Of all the victims of divorce or separation, paternal grandparents get the least attention. With European courts tending to side with mothers in custody and visitation battles, paternal grandparents often find themselves dealing with two tragedies — when their sons are cut off from their children, they too are cut off from the most important people in their lives. For Roman grandmother Irene Rinaldi, 72, the sadness is doubled: two of her sons are separated from their former partners and have little access to their children. This means Rinaldi is estranged from both of her families. By discriminating against dads in custody cases, she says, Italy’s courts are “not only depriving the child of its father but also of the father’s family. It’s as if we died before our time.”
Like fathers, paternal grandparents are beginning to demand their rights. Rinaldi, known as Nonna (Grandma) Irene, has been active within the Italian fathers’ group Papà Separati. Now she’s involved in launching Nonni Separati to push for custody arrangements that allow both parents — and both sets of grandparents — ample access to children. Similar groups have sprung up across Europe. Britain’s Grandparents Association runs a hotline; many of its 3,000 annual callers complain of difficulty contacting their grandkids. The association estimates that over a million children in the U.K. are denied contact with their grandparents. People are usually advised to seek access through mediation — with professional help offered by a national network of local centers — rather than through legal action. “Even if there’s a court order for contact, the mother can decide that the child is unwell or has a dancing class,” says Denise Joy of the Grandparents Association. “There are few courts that can enforce these things. They are not going to say that the mother is in breach and put her in prison.”
Other groups have been more successful at forcing legislative change. In Spain, a group known as Abumar (an acronym derived from the Spanish for Grandparents in Action) has been making the case for grandparents since 1997. Last year, the Spanish parliament finally approved a law granting grandparents specific visitation rights. “The law says grandparents cannot be prevented from seeing their grandchildren in case of separation or divorce,” says Marisa Viñes, 69, president of Abumar and grandmother of six. “It’s not a perfect law, but as a start we’re satisfied with it.”
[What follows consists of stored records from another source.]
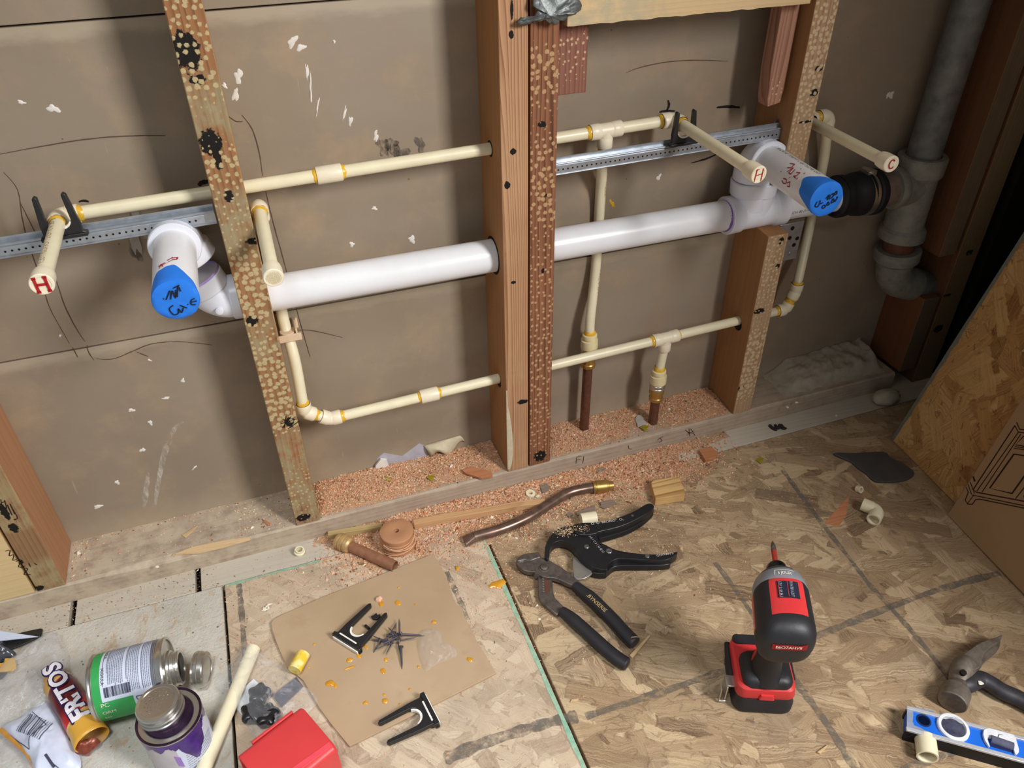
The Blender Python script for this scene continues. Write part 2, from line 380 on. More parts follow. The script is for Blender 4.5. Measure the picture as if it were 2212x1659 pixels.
M_PALE = pale_floor()
M_STRIP = wood('grey_floor_strip', (168,160,148), (196,186,170), 0, .008, .3, seed=2, fine=.3)
# ================================================================ SETTING
def struct(name, mb, mats, **k): return tag(build(name, mb, mats, **k), kind='structure')
mb = MB()
for z0, z1 in ((-.02, .376), (.378, .7775), (.7795, 1.5)): mb.box((-1.2, .089, z0), (1.32, .1015, z1))
wall = struct('wall_back', mb, M_DRY, origin=(0, 0, 0), bevel=.0008)
mb = MB().box((-1.2, .1016, -.02), (1.32, .11, 1.5)); build('backing', mb, M_GAP, wall)
struct('wall_right_and_baffle', MB().box((1.42, -1.15, -.02), (1.44, .11, 2.3)), wood('right_wall_boards', (70,44,26), (96,62,36), 2, .012, seed=4), origin=(1.42, 0, 0))
g1 = U(157, 1327, z=0).x; g2 = U(428, 1252, z=0).x
ys = -.046
mb = MB()
for a, b in ((-1.3, g1-.005), (g1+.004, g2-.005), (g2+.004, 1.31)): mb.box((a, ys, -.018), (b, .1, 0))
struct('floor', mb, M_STRIP, origin=(0, 0, 0), bevel=.001)
F1 = struct('floor', MB().box((-1.3, -1.7, -.018), (-.1262, ys-.0015, 0.0005)), M_PALE, origin=(0, 0, 0), bevel=.0012)
F2 = struct('floor', MB().box((-.1222, -1.7, -.018), (.2868, ys-.0015, 0)), M_OSB2, origin=(0, 0, 0), bevel=.001)
F3 = struct('floor', MB().box((.2905, -1.7, -.018), (1.42, ys-.0015, 0)), M_OSB3, origin=(0, 0, 0), bevel=.001)
struct('floor', MB().box((-1.3, -1.7, -.04), (1.44, .11, -.02)), M_GAP, origin=(0, 0, 0))
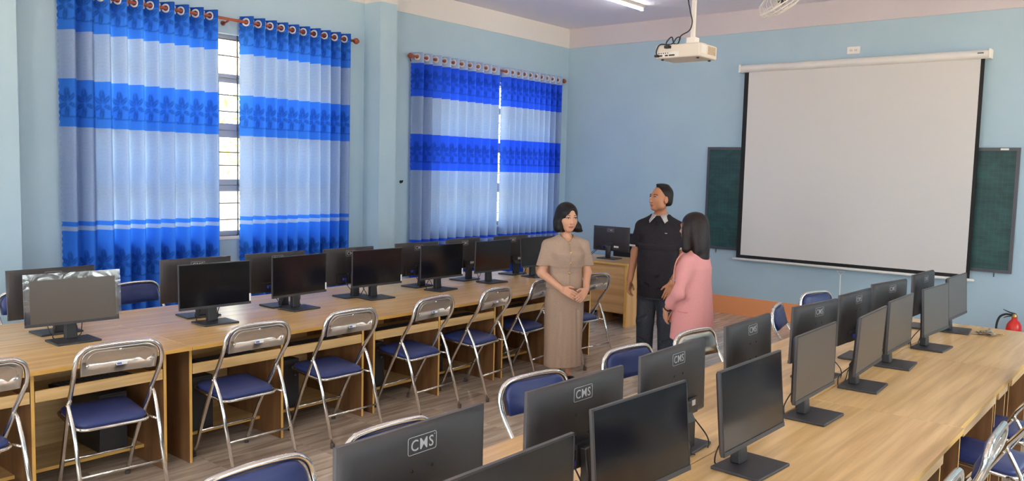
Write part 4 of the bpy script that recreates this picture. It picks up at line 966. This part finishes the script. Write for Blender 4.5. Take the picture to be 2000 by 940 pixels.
def hand_sdf(wrist, d, back, size=1.0, curl=0.5, side=1, spread=0.05):
    """wrist point, d = direction of the fingers, back = normal of the back of the hand, side = +1 when the thumb leaves towards d x back"""
    d = np.array(d, float); d /= np.linalg.norm(d); n = np.array(back, float); n -= d*(n @ d); n /= np.linalg.norm(n); u = np.cross(d, n)*side
    w = np.array(wrist, float); s = SDF(); L = size
    for a in (-0.024, -0.008, 0.008, 0.024): s.cap(w+d*0.012*L+u*a*0.75*L, w+d*0.082*L+u*a*1.1*L, 0.0135*L, 0.0115*L, 0.012)
    for a, ln in ((0.030, 0.066), (0.0105, 0.074), (-0.0095, 0.069), (-0.0285, 0.054)):
        p = w+d*0.085*L+u*a*L; ang = 0.25*curl; dirv = d + u*a*spread*10
        for seg, fr, r in ((0, 0.45, 0.0088), (1, 0.32, 0.0080), (2, 0.23, 0.0072)):
            dd = dirv*math.cos(ang) - n*math.sin(ang); q = p + dd/np.linalg.norm(dd)*ln*fr*L; s.cap(p, q, r*L, (r-0.0006)*L, 0.004); p = q; ang += 0.55*curl
    p = w+d*0.022*L+u*0.026*L; q = p+(d*0.72+u*0.62-n*0.25)*0.042*L; s.cap(p, q, 0.0125*L, 0.0105*L, 0.008); s.cap(q, q+(d*0.9+u*0.22-n*0.3)*0.036*L, 0.0098*L, 0.008*L, 0.004)
    return s
def limb(s, pts, rad, k=0.02):
    for i in range(len(pts)-1): s.cap(pts[i], pts[i+1], rad[i], rad[i+1], k)
    return s
SKIN = mat('skin', lin(206, 156, 128), 0.5, spec=0.4, **{'Subsurface Weight': 0.08, 'Subsurface Radius': (0.01, 0.004, 0.002)})
SKIN_M = mat('tanned skin', lin(176, 120, 88), 0.45, spec=0.5, **{'Subsurface Weight': 0.06, 'Subsurface Radius': (0.01, 0.004, 0.002)})
LIP = mat('lips', lin(176, 96, 88), 0.4); LIP_M = mat('lips darker', lin(146, 88, 70), 0.45)
HAIR = noisy('black hair', lin(8, 7, 9), lin(20, 17, 18), (60, 60, 3), 3, 3, rough=0.45, spec=0.3, rand=False, bump=0.3)
HAIRB = noisy('dark brown hair', lin(12, 9, 10), lin(44, 29, 26), (60, 60, 3), 3, 3, rough=0.45, spec=0.3, rand=False, bump=0.4)
EYEW = mat('eye white', lin(222, 214, 206), 0.3); EYED = mat('iris', lin(22, 14, 12), 0.15)
def cloth_mat(name, c1, c2, sc=220, rough=0.8): return noisy(name, c1, c2, (1, 1, 1), sc, 2, 0.35, 0.65, rough=rough, spec=0.25, rand=False, bump=0.12)
BEIGE = cloth_mat('beige tweed', lin(158, 136, 120), lin(172, 150, 133)); POLO = cloth_mat('black pique knit', lin(26, 24, 28), lin(44, 40, 46), 300)
GREYK = cloth_mat('light grey knit', lin(178, 172, 170), lin(198, 192, 190)); TROUS = cloth_mat('charcoal trousers', lin(46, 50, 58), lin(62, 66, 76), 150)
PINK = cloth_mat('pink suiting', lin(216, 150, 150), lin(222, 158, 158), 180); BLKT = cloth_mat('black trousers cloth', lin(22, 20, 24), lin(34, 32, 36))
GOLD = mat('gold', lin(212, 172, 104), 0.3, 1.0); SHOE = mat('black leather', lin(24, 22, 24), 0.3)

def finish_head(root, body, Rm, t, male, brow_mat, hk):
    """eyes and brows placed on the head; returns nothing"""
    w = 1.06 if male else 1.0
    at_ = lambda x, y, z: Rm @ np.array([x, y, z])*hk + t
    R = Matrix([list(r) for r in Rm])
    for q in (-1, 1):
        e = MB()
        e.sphere(at_(q*0.032*w, 0.0705, 0.001), (0.0155*hk, 0.010*hk, 0.0062*hk), 0, 12, 8, R)
        e.sphere(at_(q*0.032*w, 0.0752, 0.0012), (0.0070*hk, 0.006*hk, 0.0062*hk), 1, 10, 6, R)
        e.build('eye', [EYEW, EYED], body)
        lid = [at_(q*x*w, y, z) for x, y, z in ((0.016, 0.0785, 0.002), (0.024, 0.0815, 0.0075), (0.034, 0.081, 0.0075), (0.049, 0.072, 0.001))]
        MB().tube(bez(lid, 9), 0.0024, 5).build('eyelashes', EYED, body)
        br = [at_(q*x*w, y, z) for x, y, z in ((0.014, 0.0812, 0.0205), (0.028, 0.0822, 0.0245), (0.043, 0.0745, 0.024), (0.055, 0.064, 0.018))]
        MB().tube(bez(br, 9), [0.0036 if male else 0.0026]*10, 6).build('eyebrow', brow_mat, body)
def person(label, loc, yaw, body_sdf, Rm, t, male, skin_mats, brow, hk=1.0):
    root = thing('person', label, 'person', loc, yaw)
    V, F = body_sdf.mesh(0.005)
    c = V[F].mean(1); hl = (c - t) @ Rm / hk
    w = 1.06 if male else 1.0
    lips = ((hl[:,0]/(0.024*w))**2 + ((hl[:,2]+0.0695)/0.0085)**2 < 1) & (hl[:,1] > 0.06)
    b = np_obj('body', V, F, skin_mats, root, lips.astype(int))
    finish_head(root, b, Rm, t, male, brow, hk)
    return root, b
def garment(name, sdf, m, root, h=0.006):
    V, F = sdf.mesh(h); return np_obj(name, V, F, m, root)

def folds(s, pts, r, k, op='s'):
    for a, b in pts: s.cap(a, b, r, r*0.6, k, op)
    return s

# ---- woman in the beige suit
def woman_beige():
    Rm = rotz(math.radians(8)) @ rotx(math.radians(-4)); t = np.array([0.0, 0.015, 1.478]); hk = 1.07
    s = SDF()
    s.loft([(0.74, 0, 0, 0.15, 0.11), (0.84, 0, 0, 0.155, 0.11), (0.99, 0, 0, 0.125, 0.095), (1.16, 0, 0.01, 0.14, 0.105), (1.23, 0, 0, 0.14, 0.08), (1.28, 0, -0.005, 0.11, 0.06), (1.32, 0, -0.008, 0.05, 0.045)], 0.03)
    s.cap((0, -0.012, 1.28), (0, 0.0, 1.41), 0.047, 0.044, 0.02)
    s = s + head_sdf().moved(Rm, t, hk)
    arm_r = [(0.158, -0.003, 1.215), (0.218, 0.0, 0.985), (0.095, 0.185, 0.865)]; arm_l = [(-0.158, -0.003, 1.215), (-0.205, 0.01, 0.985), (-0.14, 0.165, 0.85)]
    for a in (arm_r, arm_l): limb(s, a, [0.042, 0.038, 0.026], 0.02)
    s = s + hand_sdf(arm_r[2], (-0.80, 0.36, -0.40), (0.28, 0.9, 0.25), 1.0, 0.55, -1)
    s = s + hand_sdf(arm_l[2], (0.62, 0.55, -0.48), (-0.35, 0.85, 0.2), 1.0, 0.6, 1)
    for q in (-1, 1):
        limb(s, [(q*0.085, 0, 0.76), (q*0.075, 0.015, 0.45), (q*0.062, -0.015, 0.10)], [0.075, 0.052, 0.030]); s.cap((q*0.062, -0.015, 0.30), (q*0.062, -0.02, 0.26), 0.045, 0.04, 0.03)
        s.cap((q*0.062, -0.035, 0.045), (q*0.07, 0.12, 0.03), 0.03, 0.022, 0.02)
    root, b = person('woman with black bob in beige short-sleeved top and long beige skirt, hands joined', (-4.285, 5.93, 0), math.atan2(-0.83, -0.56), s, Rm, t, False, [SKIN, LIP], HAIR, hk)
    # top
    g = SDF().loft([(0.85, 0, 0, 0.172, 0.128), (0.92, 0, 0, 0.162, 0.122), (0.99, 0, 0, 0.147, 0.113), (1.10, 0, 0.012, 0.155, 0.125), (1.16, 0, 0.014, 0.158, 0.128), (1.23, 0, 0, 0.165, 0.10), (1.275, 0, -0.005, 0.135, 0.078), (1.305, 0, -0.008, 0.078, 0.066), (1.315, 0, -0.008, 0.062, 0.06)], 0.02)
    g.ell((0.062, 0.085, 1.145), (0.065, 0.05, 0.06), 0.04); g.ell((-0.062, 0.085, 1.145), (0.065, 0.05, 0.06), 0.04)
    for q in (-1, 1): g.cap((q*0.165, -0.003, 1.222), (q*0.214, 0.0, 1.02), 0.055, 0.062, 0.05).cap((q*0.07, -0.005, 1.285), (q*0.16, -0.003, 1.228), 0.035, 0.052, 0.03)
    g.cut((0, 0, 1.05), (0.0, 0, -1.0))
    base = SDF().loft([(0.855, 0, 0, 0.174, 0.130), (0.92, 0, 0, 0.163, 0.123), (0.99, 0, 0, 0.149, 0.114), (1.10, 0, 0.012, 0.156, 0.125)], 0.02); g = g + base
    g.cap((0, 0.03, 1.32), (0, 0.06, 1.30), 0.058, 0.03, 0.006, 's')
    top = garment('top', g, BEIGE, root)
    for z, y in ((1.255, 0.085), (1.175, 0.135), (1.085, 0.139), (0.995, 0.117)): MB().sphere((0.0, y, z), (0.011, 0.006, 0.011), 0, 10, 6).build('button', GOLD, top)
    MB().tube(bez([(0.0, 0.098, 1.27), (0.0, 0.138, 1.16), (0.0, 0.139, 1.08), (0.0, 0.118, 0.99), (0.0, 0.132, 0.87)], 20), 0.003, 5).build('placket', BEIGE, top)
    sk = SDF().loft([(0.15, 0.0, 0.0, 0.168, 0.138), (0.30, 0, 0, 0.168, 0.138), (0.55, 0, 0, 0.174, 0.138), (0.72, 0, 0, 0.178, 0.132), (0.82, 0, 0, 0.166, 0.124), (0.90, 0, 0, 0.15, 0.112)], 0.01, n=2.2)
    for x, y in ((0.05, 0.14), (-0.06, 0.14), (0.11, 0.12), (-0.12, 0.115), (0.0, 0.15)): sk.cap((x*0.7, y+0.012, 0.66), (x, y+0.012, 0.14), 0.006, 0.016, 0.03, 's')
    garment('skirt', sk, BEIGE, root)
    for q in (-1, 1):
        sh = SDF().cap((q*0.062, -0.04, 0.036), (q*0.07, 0.125, 0.03), 0.038, 0.032, 0.02).cut((0, 0, 0.006), (0, 0, -1)).cut((0, 0, 0.048), (0, -0.3, 1))
        garment('shoe', sh, SHOE, root, 0.005)
    hr = SDF().ell((0, -0.02, 0.032), (0.089, 0.106, 0.093), 0.02).ell((0, -0.032, -0.05), (0.104, 0.088, 0.10), 0.04).ell((-0.09, 0.015, -0.085), (0.034, 0.05, 0.048), 0.03).ell((0.09, 0.015, -0.08), (0.03, 0.05, 0.05), 0.03).ell((-0.118, 0.012, -0.112), (0.022, 0.03, 0.016), 0.03)
    hr.ell((-0.008, 0.115, -0.045), (0.063, 0.095, 0.108), 0.012, 's').ell((-0.02, 0.10, 0.045), (0.042, 0.045, 0.035), 0.015, 's').cut((0, 0, -0.128), (0, 0.1, -1), 0.02)
    garment('hair', hr.moved(Rm, t, hk), HAIR, root, 0.005)
    for q in (-1, 1): MB().lathe([(0.006, -0.004), (0.009, 0.0), (0.006, 0.004)], tuple(Rm @ np.array([q*0.079, 0.0, -0.052])*hk + t), 10).build('earring', GOLD, root)
    MB().tube([(0.056*math.cos(a), 0.018+0.055*math.sin(a), 1.318-0.022*math.sin(a)) for a in np.linspace(0, 2*PI, 24, endpoint=False)], 0.002, 5, closed=True).build('necklace', GOLD, root)
woman_beige()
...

German grandparents are far from satisfied with the 1998 reform of the Child Act that gave children the right to contact both sets of grandparents — but only if it could be demonstrated that this would be in the kids’ best interests. “We demand that, even in controversial cases, both sets of grandparents are allowed to keep regular contact,” says Rita Boegershausen, spokeswoman for the Federal Initiative for Grandparents (BIGE). Rostock grandmother Hiltrud Adam thinks the law leaves too much power in the hands of mothers. Adam and her husband took care of their grandson for a year after his parents’ separation in 1997. Then his mother found a new partner and took the child away. Both his father and his paternal grandparents have since been denied access to the boy. In 2000, the grandparents won a court decision to allow two visits a month, but his mother appealed and Adam says she has not yet had a single visit. Adam and her husband can only see the boy, now 9, if they go to his school and watch as his mom drives him home. “When he sits in the car with her, he very shyly looks in our direction,” Adam says. “When she cannot see, he looks at us directly.” For grandparents, there can hardly be a sadder sight.